O adesivador Daniel Campelo da Silva, 51 anos, passava pela Ponte Duarte Coelho, durante o protesto, quando foi atingido no olho esquerdo e perdeu a visão. "As condições dele são muito difíceis. Não está trabalhando e ainda vai passar por outra cirurgia", explica o advogado de Daniel, Marcellus Ugiette.

Ao contrário de Jonas, Daniel não fechou acordo com o governo do Estado. Desta forma, entrou na Justiça com o pedido de indenização por danos morais e materiais, segundo Ugiette.

"Ao mesmo tempo, pedi ao juiz a concessão da tutela antecipada para que Daniel recebesse dois salários mínimos por mês. O juiz concedeu, mas o Estado recorreu. Na semana passada, após meses sem pagar, a Secretaria Estadual de Administração entrou em contato e falou que iria pagar."

No último mês de abril, o PM que atirou no adesivador foi indiciado por lesão corporal gravíssima (cuja pena pode chegar a oito anos de prisão) e por omissão de socorro (seis meses de detenção ou multa). Outros oito policiais do Batalhão de Radiopatrulha também foram indiciados por omissão de socorro. Os nomes deles não foram revelados. A SDS se negou a responder se eles ainda estão afastados das ruas.

No final do mês passado, a Corregedoria da SDS concluiu o procedimento que apurou a ação de PMs do Batalhão de Radiopatrulha por uso de spray de pimenta contra a vereadora Liana Cirne (PT).

O soldado Lucas França da Silva, que estava na viatura policial, foi punido com 21 dias de detenção. Meses antes, um inquérito policial também foi concluído, mas detalhes não foram revelados.

MAS QUEM DEU A ORDEM?

DIEGO NIGRO / ACERVO JC IMAGEM
DE SAÍDA À frente da corporação desde fevereiro de 2017, o coronel Vanildo Maranhão deixa o cargo em momento de extrema turbulência e insatisfação entre os militares - DIEGO NIGRO / ACERVO JC IMAGEM

Até hoje, o governo de Pernambuco não esclareceu quem, de fato, deu a ordem para que os policiais militares avançassem contra os manifestantes no ato pacífico. A coluna Ronda JC solicitou uma entrevista ao secretário de Defesa Social, Humberto Freire, mas ele não quis.

Freire assumiu a titularidade da SDS após a exoneração do delegado federal Antônio de Pádua, dias depois da ação violenta da PM. O novo secretário se apressou em fazer uma coletiva e, diante dos holofotes, chegou a prometer transparência sobre o caso.

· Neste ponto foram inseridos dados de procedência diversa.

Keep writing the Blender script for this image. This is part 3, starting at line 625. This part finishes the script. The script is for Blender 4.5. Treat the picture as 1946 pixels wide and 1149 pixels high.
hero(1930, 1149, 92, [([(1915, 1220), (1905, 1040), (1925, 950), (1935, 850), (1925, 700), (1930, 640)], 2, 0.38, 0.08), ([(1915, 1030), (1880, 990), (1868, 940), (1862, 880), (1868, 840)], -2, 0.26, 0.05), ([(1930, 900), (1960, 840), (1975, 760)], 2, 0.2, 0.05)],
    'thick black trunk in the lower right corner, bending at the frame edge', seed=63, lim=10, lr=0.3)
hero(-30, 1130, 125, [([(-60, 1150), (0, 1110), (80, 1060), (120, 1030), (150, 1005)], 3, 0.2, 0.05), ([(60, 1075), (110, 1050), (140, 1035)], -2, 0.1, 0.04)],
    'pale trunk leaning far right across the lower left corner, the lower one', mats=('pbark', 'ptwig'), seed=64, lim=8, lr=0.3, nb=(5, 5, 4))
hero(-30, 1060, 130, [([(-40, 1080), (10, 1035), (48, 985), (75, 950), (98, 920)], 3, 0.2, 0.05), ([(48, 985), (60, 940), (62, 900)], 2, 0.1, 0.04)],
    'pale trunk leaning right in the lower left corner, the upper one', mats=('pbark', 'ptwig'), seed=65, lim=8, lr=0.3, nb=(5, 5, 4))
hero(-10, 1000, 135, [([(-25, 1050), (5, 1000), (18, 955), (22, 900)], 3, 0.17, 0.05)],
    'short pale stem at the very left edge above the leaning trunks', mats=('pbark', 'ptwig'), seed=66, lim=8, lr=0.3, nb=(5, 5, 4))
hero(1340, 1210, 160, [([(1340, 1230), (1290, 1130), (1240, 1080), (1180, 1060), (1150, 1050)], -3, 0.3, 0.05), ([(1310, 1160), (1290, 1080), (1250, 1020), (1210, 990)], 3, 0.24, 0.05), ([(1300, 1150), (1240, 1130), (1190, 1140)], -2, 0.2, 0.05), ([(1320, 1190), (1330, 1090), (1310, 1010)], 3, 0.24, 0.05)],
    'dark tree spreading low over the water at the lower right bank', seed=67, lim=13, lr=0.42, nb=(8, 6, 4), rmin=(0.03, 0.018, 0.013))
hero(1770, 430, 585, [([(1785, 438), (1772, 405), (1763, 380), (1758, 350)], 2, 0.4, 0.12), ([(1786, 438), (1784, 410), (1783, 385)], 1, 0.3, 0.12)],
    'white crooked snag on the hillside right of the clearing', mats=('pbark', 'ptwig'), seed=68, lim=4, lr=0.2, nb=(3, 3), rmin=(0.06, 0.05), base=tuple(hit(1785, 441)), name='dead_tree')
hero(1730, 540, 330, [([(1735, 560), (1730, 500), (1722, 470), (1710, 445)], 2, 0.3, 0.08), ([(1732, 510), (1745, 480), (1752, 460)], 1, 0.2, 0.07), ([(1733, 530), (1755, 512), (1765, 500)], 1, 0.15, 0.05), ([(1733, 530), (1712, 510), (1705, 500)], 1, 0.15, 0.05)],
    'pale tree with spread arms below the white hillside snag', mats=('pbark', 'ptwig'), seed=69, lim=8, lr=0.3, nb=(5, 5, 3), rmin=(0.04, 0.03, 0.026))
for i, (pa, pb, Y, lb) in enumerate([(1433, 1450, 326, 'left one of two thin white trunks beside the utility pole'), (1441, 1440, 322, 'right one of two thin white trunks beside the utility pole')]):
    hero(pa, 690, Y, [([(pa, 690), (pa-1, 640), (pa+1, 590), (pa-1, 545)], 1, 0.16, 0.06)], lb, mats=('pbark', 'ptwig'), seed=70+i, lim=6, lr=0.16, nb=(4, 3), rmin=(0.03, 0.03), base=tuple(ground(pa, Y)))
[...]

Na época, um documento interno da Polícia Militar, revelado em primeira mão pela coluna Ronda JC, mostrou que a ordem de dispersar os manifestantes teria sido dada pelo então comandante geral da PM, Vanildo Maranhão, que também perdeu o cargo dias depois. Ele acabou transferido para a reserva remunerada com salário-base de mais de R$ 23 mil, segundo Portal de Transparência. Vanildo nunca veio a público dar sua versão sobre o caso.